Vivienne Westwood Was Always Going to Hate the New Documentary About Her
When Lorna Tucker began filming her documentary on Vivienne Westwood, friends and family of the designer warned her that no matter how the film turned out, Westwood wouldn’t like it. Armed with that knowledge, she began filming footage for “Westwood: Punk, Icon, Activist,” an affectionate portrait of the transgressive designer featuring scenes as intimate as the designer rolling out of bed in the morning. However, those initial predictions turned out to be correct. Vivienne Westwood has lashed out against her portrayal in the film, which she called “mediocre” in an eviscerating statement issued from her brand.
— Vivienne Westwood (@FollowWestwood) January 19, 2018
Tucker first met Westwood when some musician friends of hers alerted her that Vivienne Westwood was coming down to their studio to record a rap song with Josh Homme from Queens of the Stone Age. The director grabbed her camera and headed to the studio. “When she walked in, she was wearing 6 inch high heel platforms, a beautiful dress and had long red hair. I was completely blown away,” Tucker recounts in a phone interview from her home base in London. From there, the pair struck up a friendship based on Tucker’s passion project film about the history of forced sterilization of Native American women in the US. (The feature, Amá, also comes out this year.)
The most truly ironic part of the Westwood documentary debacle is that Tucker and Westwood had already worked on a separate film together. In 2013, the Vivienne Westwood brand recruited directors to pitch ideas for a fashion film. They ended up working together on Red Shoes, a short film based on the Hans Christian Andersen story starring model Lily Cole and Westwood invited Tucker send an idea in. Shortly after, Tucker suggested they work together on a biographical film and Westwood agreed. “I proposed to do a documentary with her that was her life story and showed she’s always been an activist,” Tucker says.
From the very beginning, filming was rife with tension. “I always had this feeling that maybe, and this could be completely wrong, that they would try to manipulate me later on,” she says. The label wanted a film focusing on Westwood’s environmental activism, but Tucker resisted. “I said, ‘That’s not going to reach a wide audience, because if you want to engage an audience you have to take them on a journey,” she says. “I really had to stand my ground to keep filming.”

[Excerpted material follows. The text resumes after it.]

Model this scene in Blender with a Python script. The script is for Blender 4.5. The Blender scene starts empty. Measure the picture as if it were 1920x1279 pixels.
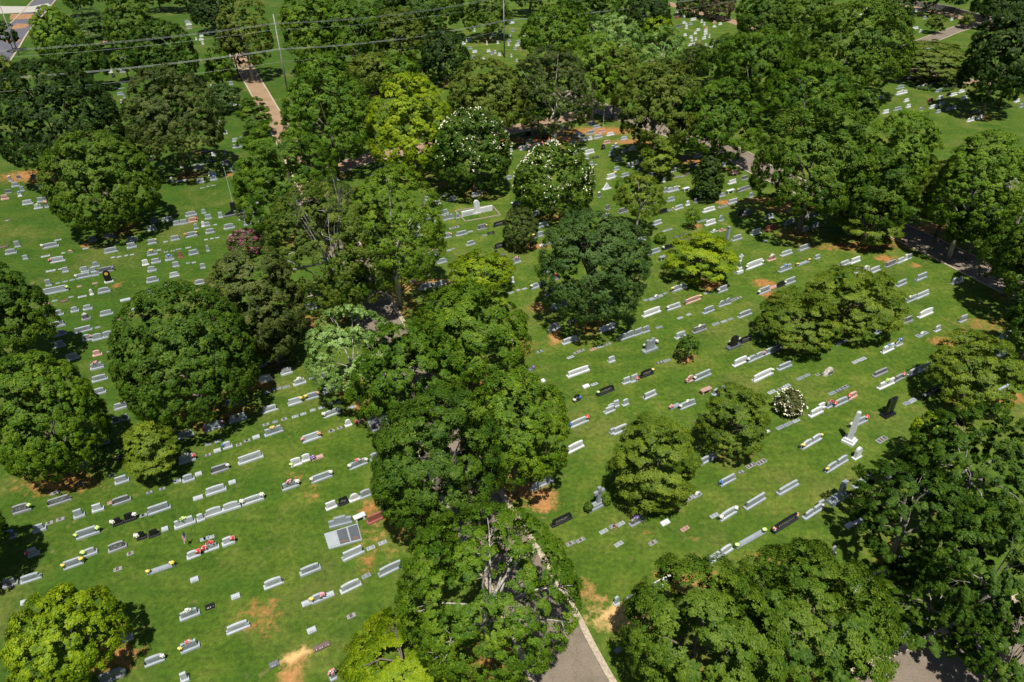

What emerges from the murkiness is a reticent portrait of a difficult woman. Nearly the entire time Westwood is on camera, she gripes about having to excavate her past, and acts as an unwilling subject of a biographical film. On the footage of Westwood grumbling, “Other directors were like, ‘Why did you put that in there?’” says Tucker. But it was entirely intentional. “I want you to cringe for me because it’s difficult,” Tucker says. But this is a documentary about a fashion legend, not an episode of Nathan for You. What Tucker refers to as “comedy moments” don’t necessarily translate as funny, just painfully awkward.
Tucker admits she didn’t know much about Westwood before she began filming. “Whenever I’m taking on a subject I never research too much. I always want to let that come out, my journey on camera, so the audience can learn all the nitty-gritty bits as I do.” But according to Tucker, the most interesting stories surfaced when Westwood knew she wasn’t being filmed. “When the camera was off, the bits she would tell me, the little anecdotes and the inspirational stories were the things that really blew me away. But at the time Vivienne was only talking to any camera about the latest political thing she was pushing. It was so hard,” she opines.
Ultimately, “Westwood: Punk, Icon, Activist” is a portrait of two uncompromising artists: Vivienne Westwood and Lorna Tucker. When Westwood dissociated herself from the film, Tucker second-guessed her decision to not take out the parts that upset Westwood. “I thought, ‘Shit, why was I so adamant that it was my film that I upset her?’” says Tucker. “But the most rewarding thing has been people coming up to me saying it inspired them and changed them. For me that was enough.”